In an ongoing series, Urbanism Without Effort author Chuck Wolfe argues the importance of the overlaps, overlays and convergence points that define city life, and emphasizes the importance of reading and interpreting their everyday expression.
In the first five short articles in a ten-part series, Wolfe uses photographs of his native Seattle to illustrate points of context, focus and catalysts for today’s urban issues and debates, all summarized in the working term, "juxtapositions". They are often in plain sight, he notes, in familiar patterns of overlap and/or interdisciplinary layers:
Look at a juxtaposition—and see confronting dilemmas, flashpoints and ripples in time—all of which are recognizable in the faces, spaces and places of everyday life.

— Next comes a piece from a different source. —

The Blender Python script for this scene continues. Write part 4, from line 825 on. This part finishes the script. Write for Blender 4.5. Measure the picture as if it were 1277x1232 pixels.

Rather than a static view, he stresses, for example, the interactivity of adjacent new and old construction, contrasting forms of light and blended land, water and natural environments. He shows visible reflections of regulatory process in human behavior. He repeats the path-crossing aspects of street corners and sit-able places.
He summarizes the importance of such urban juxtapositions in the introductory article:
These overlays align us towards discussion of sudden and gradual change, generational differences, public and private preferences, merger of cultures and business types, and mixing of land uses, transportation modes, and housing approaches. They are more than transitions, but focal points for who decides the urban agenda and who gets versus who pays. Accordingly, they drive urban politics and professional services—and we should know how to recognize and work with them...
Wolfe's pragmatic tone combines with the importance of observing human behavior in the spirit of William H. Whyte, Jan Gehl and others. In the fifth article he illustrates how a corner street performer inherently knows the stages and windows and observation points of urban life—the entry points to everything from transportation modes to safety at night—and that knowledge is captured in accompanying photographs.
Why observe in the ways Wolfe suggests?
In such imagery we can predict policy debates, neighbor opposition, conflicts of parent and child in a way that can inspire dialogue, a search for consensus, or outright conflict and confusion.